The British tend to take great pride in their education system. I distinctly remember at the age of about nine being drilled in the wide and varied distinctions of British schools: “We had laws to ensure all children got an education, we had the three R’s, we had free schools, we had church schools. We could educate each and every child to death.”
That, however, was in Victorian times. Since then there has been an influx of creative people who do nothing but criticise the British Education system (Thank you Pink Floyd). Yet often these self-same critics saw it through to the end. They chose to stay in the establishment they hated, an establishment they did not believe was suited to educate young people. An Education tells the story of another of these potential rebels. A cautionary tale to those threatening to go against the flow of a country.
Carey Mulligan plays Jenny, a bright young girl who is destined for Oxford University. Her parents are far more keen for her to do this than Jenny herself. She dreams of a path less travelled. Her dissatisfaction with this position is painfully evident from her small rebellions, her awkward French interjections in a cut-glass accent and the thrill of being allowed to listen to her own music. Poignantly, Jenny finds herself studying Jane Eyre while in a whirlwind affair with an older man. A cautionary tale within a cautionary tale. Both tales telling young girls not to throw away their lives on such uncertain things as love. Yet in both cases, they would have been success stories were it not for the faults of the men.
These stories are a way of keeping them in the system for as long as possible. There are generations of stories and teachers saying the same things. Stay in school, get good grades, this is your passport to life. What An Education shows us is that it is only through living a little ourselves that we can appreciate how important learning truly is. However this is the eternal paradox which Jenny discovers the hard way. The very life experiences that show her the necessity of education are denied to her by the education system.
Once more we see a conflict in generations. A post-war teenager, desperate to be free and happy, comes face to face with the old values of her parents and teachers.
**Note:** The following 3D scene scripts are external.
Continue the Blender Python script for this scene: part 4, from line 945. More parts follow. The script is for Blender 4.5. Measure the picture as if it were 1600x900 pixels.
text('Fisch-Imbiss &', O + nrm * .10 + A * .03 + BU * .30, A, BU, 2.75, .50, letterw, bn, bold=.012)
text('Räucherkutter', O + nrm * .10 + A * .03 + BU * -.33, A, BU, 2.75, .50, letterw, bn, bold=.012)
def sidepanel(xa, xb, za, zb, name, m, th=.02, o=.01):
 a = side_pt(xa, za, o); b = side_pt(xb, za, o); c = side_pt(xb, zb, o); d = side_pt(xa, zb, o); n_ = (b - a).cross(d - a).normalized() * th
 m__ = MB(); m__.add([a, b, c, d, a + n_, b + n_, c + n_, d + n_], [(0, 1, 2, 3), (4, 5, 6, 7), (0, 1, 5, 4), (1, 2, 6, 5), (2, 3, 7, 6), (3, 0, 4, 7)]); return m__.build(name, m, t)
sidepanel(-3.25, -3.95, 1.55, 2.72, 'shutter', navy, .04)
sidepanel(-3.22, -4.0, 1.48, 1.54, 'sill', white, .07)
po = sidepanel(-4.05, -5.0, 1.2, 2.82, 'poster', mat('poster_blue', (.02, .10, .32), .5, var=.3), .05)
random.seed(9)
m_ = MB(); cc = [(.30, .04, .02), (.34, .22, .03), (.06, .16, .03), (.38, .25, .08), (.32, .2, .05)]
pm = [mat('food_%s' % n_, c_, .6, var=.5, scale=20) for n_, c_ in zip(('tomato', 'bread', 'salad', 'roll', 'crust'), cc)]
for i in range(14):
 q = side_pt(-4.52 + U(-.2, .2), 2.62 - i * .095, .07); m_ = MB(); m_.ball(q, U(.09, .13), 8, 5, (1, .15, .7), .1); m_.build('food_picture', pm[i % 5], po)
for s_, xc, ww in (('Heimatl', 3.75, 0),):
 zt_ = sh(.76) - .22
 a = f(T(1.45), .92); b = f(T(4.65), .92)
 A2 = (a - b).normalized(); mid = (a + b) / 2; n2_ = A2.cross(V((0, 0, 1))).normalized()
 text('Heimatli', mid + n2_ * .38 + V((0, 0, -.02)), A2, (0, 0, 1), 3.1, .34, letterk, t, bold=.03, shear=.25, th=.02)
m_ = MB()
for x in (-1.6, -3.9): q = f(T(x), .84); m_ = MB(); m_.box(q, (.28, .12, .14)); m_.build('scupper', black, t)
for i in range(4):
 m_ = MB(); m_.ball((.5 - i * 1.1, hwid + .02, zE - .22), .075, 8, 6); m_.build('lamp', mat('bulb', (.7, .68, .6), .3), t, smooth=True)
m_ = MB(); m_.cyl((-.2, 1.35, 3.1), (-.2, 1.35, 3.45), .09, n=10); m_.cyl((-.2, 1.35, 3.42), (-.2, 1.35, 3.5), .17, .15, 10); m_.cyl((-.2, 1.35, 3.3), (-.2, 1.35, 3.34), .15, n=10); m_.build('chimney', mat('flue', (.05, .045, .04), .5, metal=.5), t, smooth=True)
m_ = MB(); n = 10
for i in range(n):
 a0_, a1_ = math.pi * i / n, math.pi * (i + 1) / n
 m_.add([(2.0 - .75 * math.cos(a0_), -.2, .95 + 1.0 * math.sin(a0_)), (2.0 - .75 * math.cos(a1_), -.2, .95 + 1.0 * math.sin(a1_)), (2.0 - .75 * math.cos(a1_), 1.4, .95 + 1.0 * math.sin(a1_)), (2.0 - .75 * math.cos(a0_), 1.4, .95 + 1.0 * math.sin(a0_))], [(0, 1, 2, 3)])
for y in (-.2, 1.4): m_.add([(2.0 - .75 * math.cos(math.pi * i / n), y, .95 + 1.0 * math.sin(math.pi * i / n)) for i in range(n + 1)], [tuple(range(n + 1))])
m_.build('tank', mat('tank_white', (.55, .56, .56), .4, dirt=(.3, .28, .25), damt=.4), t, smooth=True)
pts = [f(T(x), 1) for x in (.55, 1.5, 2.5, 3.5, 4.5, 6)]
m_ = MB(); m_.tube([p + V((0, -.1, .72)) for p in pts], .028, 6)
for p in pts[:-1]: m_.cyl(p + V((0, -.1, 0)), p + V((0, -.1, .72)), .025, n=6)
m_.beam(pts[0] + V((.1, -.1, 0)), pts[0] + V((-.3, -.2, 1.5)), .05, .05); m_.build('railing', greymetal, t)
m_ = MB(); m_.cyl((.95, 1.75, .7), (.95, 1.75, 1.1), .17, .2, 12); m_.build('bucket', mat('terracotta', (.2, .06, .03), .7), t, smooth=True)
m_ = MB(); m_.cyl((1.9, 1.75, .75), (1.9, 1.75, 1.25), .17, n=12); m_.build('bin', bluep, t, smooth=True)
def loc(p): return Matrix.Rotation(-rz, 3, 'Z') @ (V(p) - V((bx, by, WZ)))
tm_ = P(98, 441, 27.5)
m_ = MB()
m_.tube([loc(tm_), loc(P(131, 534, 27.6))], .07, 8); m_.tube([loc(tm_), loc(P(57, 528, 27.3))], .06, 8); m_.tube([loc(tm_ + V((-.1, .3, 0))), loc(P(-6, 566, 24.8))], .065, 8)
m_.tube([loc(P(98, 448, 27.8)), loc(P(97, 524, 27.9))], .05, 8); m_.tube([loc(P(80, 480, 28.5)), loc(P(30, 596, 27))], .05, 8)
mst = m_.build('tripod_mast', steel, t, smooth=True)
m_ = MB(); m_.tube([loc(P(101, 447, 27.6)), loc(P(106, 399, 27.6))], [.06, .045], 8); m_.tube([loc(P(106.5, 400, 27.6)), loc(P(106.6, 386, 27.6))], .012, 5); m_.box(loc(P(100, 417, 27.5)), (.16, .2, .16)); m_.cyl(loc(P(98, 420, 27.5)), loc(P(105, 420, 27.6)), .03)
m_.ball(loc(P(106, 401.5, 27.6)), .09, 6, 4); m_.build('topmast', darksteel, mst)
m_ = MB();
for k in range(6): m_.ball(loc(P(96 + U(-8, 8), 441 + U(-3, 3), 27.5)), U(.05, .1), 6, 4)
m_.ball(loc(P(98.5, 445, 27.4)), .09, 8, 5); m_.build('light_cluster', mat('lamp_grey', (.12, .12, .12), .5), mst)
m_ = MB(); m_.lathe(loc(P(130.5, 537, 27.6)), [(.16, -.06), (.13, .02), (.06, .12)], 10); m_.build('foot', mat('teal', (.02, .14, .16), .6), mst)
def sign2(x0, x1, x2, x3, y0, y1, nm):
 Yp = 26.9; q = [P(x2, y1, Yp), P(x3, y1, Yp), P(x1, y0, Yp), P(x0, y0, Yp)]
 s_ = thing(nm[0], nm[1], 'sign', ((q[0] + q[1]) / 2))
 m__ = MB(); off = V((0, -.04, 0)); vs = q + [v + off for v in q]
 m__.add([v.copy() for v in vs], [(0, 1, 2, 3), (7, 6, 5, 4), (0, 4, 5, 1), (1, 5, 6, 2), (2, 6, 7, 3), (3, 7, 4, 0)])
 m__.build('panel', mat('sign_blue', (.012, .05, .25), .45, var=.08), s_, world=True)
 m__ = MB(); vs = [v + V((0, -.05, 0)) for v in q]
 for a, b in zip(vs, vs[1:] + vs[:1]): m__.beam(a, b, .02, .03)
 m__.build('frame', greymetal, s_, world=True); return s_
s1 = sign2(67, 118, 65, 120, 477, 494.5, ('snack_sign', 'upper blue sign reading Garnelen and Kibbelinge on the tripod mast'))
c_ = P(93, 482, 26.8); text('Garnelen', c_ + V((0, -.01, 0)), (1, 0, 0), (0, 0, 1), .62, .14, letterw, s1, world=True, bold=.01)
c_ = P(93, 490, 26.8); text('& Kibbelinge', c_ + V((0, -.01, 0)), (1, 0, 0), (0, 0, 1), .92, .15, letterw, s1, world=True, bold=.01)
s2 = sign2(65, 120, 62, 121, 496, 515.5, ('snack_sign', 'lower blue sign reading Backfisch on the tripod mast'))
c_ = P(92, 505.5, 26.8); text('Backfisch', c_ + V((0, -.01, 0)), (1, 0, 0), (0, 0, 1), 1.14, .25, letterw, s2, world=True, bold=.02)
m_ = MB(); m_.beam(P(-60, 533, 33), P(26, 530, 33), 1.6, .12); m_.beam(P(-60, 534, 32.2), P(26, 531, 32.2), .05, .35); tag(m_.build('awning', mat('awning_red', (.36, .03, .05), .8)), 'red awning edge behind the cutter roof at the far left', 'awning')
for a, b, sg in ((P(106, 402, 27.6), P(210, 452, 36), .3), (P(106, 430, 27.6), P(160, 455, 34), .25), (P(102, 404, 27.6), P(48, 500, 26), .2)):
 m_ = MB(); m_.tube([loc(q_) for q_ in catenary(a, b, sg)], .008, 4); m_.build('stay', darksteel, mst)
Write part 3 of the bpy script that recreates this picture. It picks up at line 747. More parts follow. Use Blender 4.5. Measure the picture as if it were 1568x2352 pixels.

Unfortunately she is too old to blindly listen to them and has too little experience to see the reason in their beliefs, which she does eventually concede. As they say, one can only learn from one’s own mistakes. As much as you can criticise a system it is unwise to reject the only accepted currency. At the very height of her freedom Jenny has to concede defeat and crawl back to the very establishment that has shunned her in order to continue her life. She is turned away at all counts, due to fear and judgement, two things she has lived free of for months while having her affair.
Yet even when everyone genuinely did have Jenny’s best interests at heart she was lead astray by short term indulgence and happiness at the expense of her future. To regain what she has “lost” as a result of this happiness requires consulting the people who she laughed at. Eventually the only person left to her is a bespectacled and lifeless teacher. The older version of the spotty specky Oxford girls she didn’t want to become. One more child caught in the trick of youth, she becomes an adult and finds that she has spent every day of her life sacrificing present happiness for an unknown future. While Jenny’s teachers assure her that four years at University is nothing, she cannot help but feel that the future she dreams of can only recede further as each year presents more time that must be sacrificed. Jenny gets to Oxford, but at what price? From dating a man who showed her everything she wanted, she now must date “boys” and pretend her brush with real life never happened. Such acquiescence is reminiscent of Orwell’s 1984 dystopia. It’s not a system that the protagonist agrees with, but it is the system he must live with and so he enters willingly, but is he happy? Youth is not wasted on the young, it is stolen from them by the rat race they are placed in as soon as they reach schooling age.